> WHAT TO DO: Return only the lines from the top of the data down to the one that holds "PI = math.pi", both included, without any pictures.

** Start **

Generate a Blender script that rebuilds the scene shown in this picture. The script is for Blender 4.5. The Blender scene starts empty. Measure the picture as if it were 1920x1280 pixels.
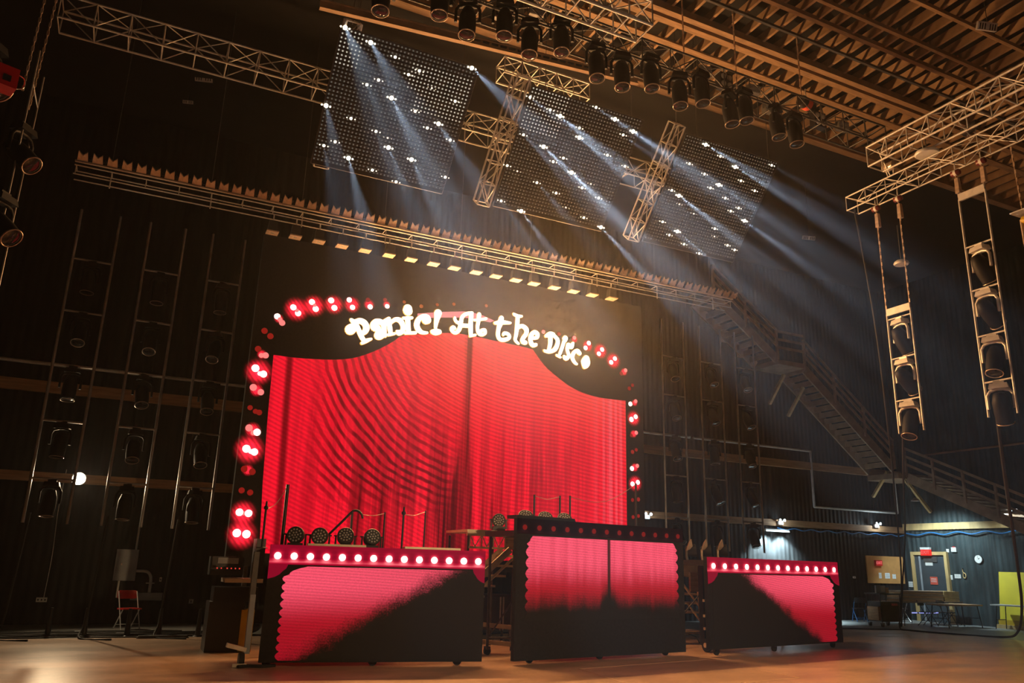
import bpy, bmesh, math, random
from mathutils import Vector, Matrix

random.seed(7)
S = bpy.context.scene
COL = S.collection
PI = math.pi

# ------------------------------------------------------------------ camera
FPX = 1480.0
EYE = Vector((0.0, 0.0, 1.65))
YAW, PITCH, ROLL = 0.44574, 0.27352, 0.02903
_cy, _sy, _cp, _sp = math.cos(YAW), math.sin(YAW), math.cos(PITCH), math.sin(PITCH)
_f = Vector((_sy * _cp, _cy * _cp, _sp))
_r0 = Vector((_cy, -_sy, 0))
_u0 = _r0.cross(_f)
_r = _r0 * math.cos(ROLL) + _u0 * math.sin(ROLL)
_u = _u0 * math.cos(ROLL) - _r0 * math.sin(ROLL)
cam_d = bpy.data.cameras.new('camera')
cam_d.sensor_width = 36.0
cam_d.lens = FPX / 1920 * 36.0
cam_d.clip_end = 200
cam = bpy.data.objects.new('camera', cam_d)
COL.objects.link(cam)
cam.matrix_world = Matrix(((_r.x, _u.x, -_f.x, EYE.x), (_r.y, _u.y, -_f.y, EYE.y), (_r.z, _u.z, -_f.z, EYE.z), (0, 0, 0, 1)))
S.camera = cam

# ------------------------------------------------------------------ world, exposure
w = bpy.data.worlds.new('world')
S.world = w
w.use_nodes = True
w.node_tree.nodes['Background'].inputs[0].default_value = (0.25, 0.3, 0.4, 1)
w.node_tree.nodes['Background'].inputs[1].default_value = 0.006
S.view_settings.view_transform = 'Standard'
S.view_settings.look = 'None'
S.view_settings.exposure = 0.0
S.view_settings.gamma = 1.0
S.view_settings.use_curve_mapping = False
S.cycles.use_denoising = True
S.cycles.max_bounces = 3
S.cycles.diffuse_bounces = 2
S.cycles.glossy_bounces = 2
S.cycles.volume_bounces = 0
S.cycles.transparent_max_bounces = 8
S.cycles.sample_clamp_indirect = 4.0
S.cycles.use_light_tree = True
S.cycles.use_adaptive_sampling = True
S.cycles.adaptive_threshold = 0.18
S.cycles.adaptive_min_samples = 14
S.cycles.volume_step_rate = 6.0

HAZE_DENSITY = 0.0009
PLUME_DENSITY, PLUME_AT, PLUME_SIZE = 0.012, (7.8, 12.6, 8.0), (3.8, 4.2, 3.2)
SIGN_POWER = 115.0   # watts of each letter's lamp
BEAM_POWER = 42000.0
WORK_LAMP = 380.0
ADDED_FRONT_LAMP = 4000.0


# ------------------------------------------------------------------ where a sight line meets a real plane of the hall
def ray(x, y):
    return _r * ((x - 960) / FPX) + _u * ((640 - y) / FPX) + _f


def atY(x, y, Y):
    d = ray(x, y)
    return EYE + d * (Y / d.y)


def atX(x, y, X):
    d = ray(x, y)
    return EYE + d * (X / d.x)


def atZ(x, y, Z=0.0):
    d = ray(x, y)
    return EYE + d * ((Z - EYE.z) / d.z)


# ------------------------------------------------------------------ materials
MATS = {}


def new_mat(name):
    m = bpy.data.materials.new(name)
    m.use_nodes = True
    nt = m.node_tree
    nt.nodes.clear()
    out = nt.nodes.new('ShaderNodeOutputMaterial')
    return m, nt, out


def mat(name, col, rough=0.6, metal=0.0, vary=0.25, scale=6.0, bump=0.0, stretch=(1, 1, 1), spec=0.5, coat=0.0):
    m, nt, out = new_mat(name)
    b = nt.nodes.new('ShaderNodeBsdfPrincipled')
    nt.links.new(b.outputs[0], out.inputs[0])
    b.inputs['Roughness'].default_value = rough
    b.inputs['Metallic'].default_value = metal
    b.inputs['Specular IOR Level'].default_value = spec
    b.inputs['Coat Weight'].default_value = coat
    tc = nt.nodes.new('ShaderNodeTexCoord')
    mp = nt.nodes.new('ShaderNodeMapping')
    mp.inputs['Scale'].default_value = stretch
    nt.links.new(tc.outputs['Object'], mp.inputs[0])
    n = nt.nodes.new('ShaderNodeTexNoise')
    n.inputs['Scale'].default_value = scale
    n.inputs['Detail'].default_value = 5
    nt.links.new(mp.outputs[0], n.inputs['Vector'])
    r = nt.nodes.new('ShaderNodeValToRGB')
    lo = tuple(c * (1 - vary) for c in col)
    hi = tuple(min(1, c * (1 + vary)) for c in col)
    r.color_ramp.elements[0].position = 0.3
    r.color_ramp.elements[1].position = 0.7
    r.color_ramp.elements[0].color = (*lo, 1)
    r.color_ramp.elements[1].color = (*hi, 1)
    nt.links.new(n.outputs[0], r.inputs[0])
    nt.links.new(r.outputs[0], b.inputs['Base Color'])
    if bump:
        bp = nt.nodes.new('ShaderNodeBump')
        bp.inputs['Strength'].default_value = bump
        bp.inputs['Distance'].default_value = 0.02
        nt.links.new(n.outputs[0], bp.inputs['Height'])
        nt.links.new(bp.outputs[0], b.inputs['Normal'])
    MATS[name] = m
    return m


def glow(name, col, strength):
    m, nt, out = new_mat(name)
    e = nt.nodes.new('ShaderNodeEmission')
    e.inputs[0].default_value = (*col, 1)
    e.inputs[1].default_value = strength
    nt.links.new(e.outputs[0], out.inputs[0])
    m.cycles.emission_sampling = 'NONE'
    MATS[name] = m
    return m


class NT:
    """small helper to write shader maths"""
    def __init__(self, nt):
        self.nt = nt

    def _in(self, node, i, v):
        if isinstance(v, (int, float)):
            node.inputs[i].default_value = v
        else:
            self.nt.links.new(v, node.inputs[i])

    def m(self, op, a, b=0.0, c=0.0, clamp=False):
        n = self.nt.nodes.new('ShaderNodeMath')
        n.operation = op
        n.use_clamp = clamp
        self._in(n, 0, a)
        self._in(n, 1, b)
        self._in(n, 2, c)
        return n.outputs[0]

    def smooth(self, v, a, b):
        n = self.nt.nodes.new('ShaderNodeMapRange')
        n.interpolation_type = 'SMOOTHSTEP'
        self._in(n, 0, v)
        n.inputs[1].default_value = a
        n.inputs[2].default_value = b
        n.inputs[3].default_value = 0
        n.inputs[4].default_value = 1
        return n.outputs[0]

    def xyz(self, x, y, z):
        n = self.nt.nodes.new('ShaderNodeCombineXYZ')
        self._in(n, 0, x)
        self._in(n, 1, y)
        self._in(n, 2, z)
        return n.outputs[0]

    def noise(self, vec, scale=1.0, detail=3, rough=0.5):
        n = self.nt.nodes.new('ShaderNodeTexNoise')
        n.inputs['Scale'].default_value = scale
        n.inputs['Detail'].default_value = detail
        n.inputs['Roughness'].default_value = rough
        self.nt.links.new(vec, n.inputs['Vector'])
        return n.outputs[0]

    def pos(self):
        t = self.nt.nodes.new('ShaderNodeTexCoord')
        s = self.nt.nodes.new('ShaderNodeSeparateXYZ')
        self.nt.links.new(t.outputs['Object'], s.inputs[0])
        return s.outputs

    def mixcol(self, fac, a, b):
        n = self.nt.nodes.new('ShaderNodeMix')
        n.data_type = 'RGBA'
        self._in(n, 0, fac)
        for i, v in ((6, a), (7, b)):
            if isinstance(v, tuple):
                n.inputs[i].default_value = (*v, 1)
            else:
                self.nt.links.new(v, n.inputs[i])
        return n.outputs[2]


mat('truss_metal', (0.62, 0.6, 0.57), 0.45, 0.35, 0.15, 9)
mat('dark_steel', (0.10, 0.095, 0.09), 0.5, 0.4, 0.2, 9)
mat('pole_steel', (0.34, 0.33, 0.32), 0.4, 0.5, 0.25, 4)
mat('black_plastic', (0.016, 0.016, 0.018), 0.42, 0, 0.2, 12)
mat('black_metal', (0.02, 0.02, 0.022), 0.35, 0.3, 0.2, 12)
mat('matte_black', (0.007, 0.007, 0.008), 0.6, 0, 0.2, 12, spec=.25)
mat('black_cloth', (0.010, 0.010, 0.011), 0.95, 0, 0.3, 20)
mat('rubber', (0.014, 0.014, 0.014), 0.7, 0, 0.2, 20)
mat('blue_cable', (0.02, 0.16, 0.42), 0.5, 0, 0.15, 20)
mat('lens_glass', (0.012, 0.011, 0.013), 0.08, 0, 0.4, 14)
mat('thin_ring', (0.30, 0.22, 0.17), 0.3, 0.6, 0.2, 14)
mat('motor_red', (0.12, 0.012, 0.012), 0.4, 0, 0.2, 8)
mat('led_lens', (0.55, 0.55, 0.52), 0.2, 0.3, 0.2, 14)
mat('copper_reflector', (0.72, 0.55, 0.42), 0.3, 0.6, 0.2, 14)
mat('joist_wood', (0.30, 0.185, 0.10), 0.75, 0, 0.3, 3, 0.1, (1, 6, 1))
mat('girt_wood', (0.42, 0.24, 0.12), 0.7, 0, 0.25, 4, 0.1, (0.4, 1, 5))
mat('frame_wood', (0.55, 0.38, 0.16), 0.6, 0, 0.2, 6, 0.05, (1, 1, .3))
mat('stair_wood', (0.36, 0.25, 0.16), 0.7, 0, 0.25, 3, 0.05)
mat('board_tan', (0.50, 0.24, 0.07), 0.75, 0, 0.12, 5)
mat('plywood', (0.33, 0.23, 0.16), 0.7, 0, 0.25, 5, 0.05, (.5, 1, 8))
mat('alu_profile', (0.78, 0.66, 0.50), 0.45, 0.3, 0.15, 5)
mat('grey_paint', (0.30, 0.33, 0.36), 0.5, 0, 0.12, 5)
mat('pale_pipe', (0.62, 0.62, 0.6), 0.45, 0.1, 0.12, 5)
mat('white_paper', (0.75, 0.75, 0.72), 0.8, 0, 0.05, 5)
mat('white_plastic', (0.62, 0.62, 0.6), 0.5, 0, 0.06, 5)
mat('red_plastic', (0.55, 0.012, 0.012), 0.4, 0, 0.15, 5)
mat('red_paper', (0.62, 0.09, 0.05), 0.7, 0, 0.1, 5)
mat('yellow_board', (0.72, 0.58, 0.02), 0.6, 0, 0.12, 2)
mat('yellow_paint', (0.55, 0.36, 0.02), 0.5, 0, 0.12, 5)
mat('door_paint', (0.045, 0.06, 0.07), 0.45, 0, 0.15, 4)
mat('blue_frame', (0.04, 0.19, 0.45), 0.4, 0.2, 0.15, 6)
mat('chrome', (0.7, 0.7, 0.7), 0.2, 0.9, 0.1, 6)
mat('tape', (0.62, 0.42, 0.28), 0.6, 0, 0.1, 5)
mat('blue_duct', (0.10, 0.22, 0.25), 0.6, 0, 0.3, 3, 0.1, (8, 1, 1))
glow('letter_core', (1.0, 0.86, 0.62), 3.2)
glow('letter_bloom_rim', (1.0, 0.42, 0.08), 1.7)  # orange fringe painted round the letters in place of lens bloom
glow('lamp_hot', (1.0, 0.86, 0.62), 8.0)
glow('lamp_mid', (1.0, 0.84, 0.60), 4.0)
glow('lamp_soft', (1.0, 0.84, 0.62), 2.2)
glow('led_dot_idle', (1.0, 0.90, 0.72), 0.09)
glow('led_dot_glint', (1.0, 0.93, 0.74), 0.5)  # glow painted in for the glints on the corner lens dots
glow('bulb_core_hot', (1.0, 0.60, 0.52), 3.2)
glow('bulb_core_mid', (1.0, 0.22, 0.20), 1.1)
glow('bulb_core_low', (0.9, 0.03, 0.02), 0.28)
glow('bulb_orange_low', (1.0, 0.22, 0.05), 0.30)
glow('ribbon_pink', (1.0, 0.30, 0.33), 0.75)
glow('flood_lens', (1.0, 0.86, 0.62), 10.0)
glow('cool_lens', (0.80, 0.95, 1.0), 5.0)
glow('exit_red', (1.0, 0.04, 0.03), 0.9)
glow('exit_pink', (1.0, 0.22, 0.22), 0.9)
glow('screen_blue', (0.35, 0.4, 1.0), 1.2)
glow('pilot_red', (1.0, 0.06, 0.04), 0.8)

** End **

> THE RESULT:
Generate a Blender script that rebuilds the scene shown in this picture. The script is for Blender 4.5. The Blender scene starts empty. Measure the picture as if it were 1920x1280 pixels.
import bpy, bmesh, math, random
from mathutils import Vector, Matrix

random.seed(7)
S = bpy.context.scene
COL = S.collection
PI = math.pi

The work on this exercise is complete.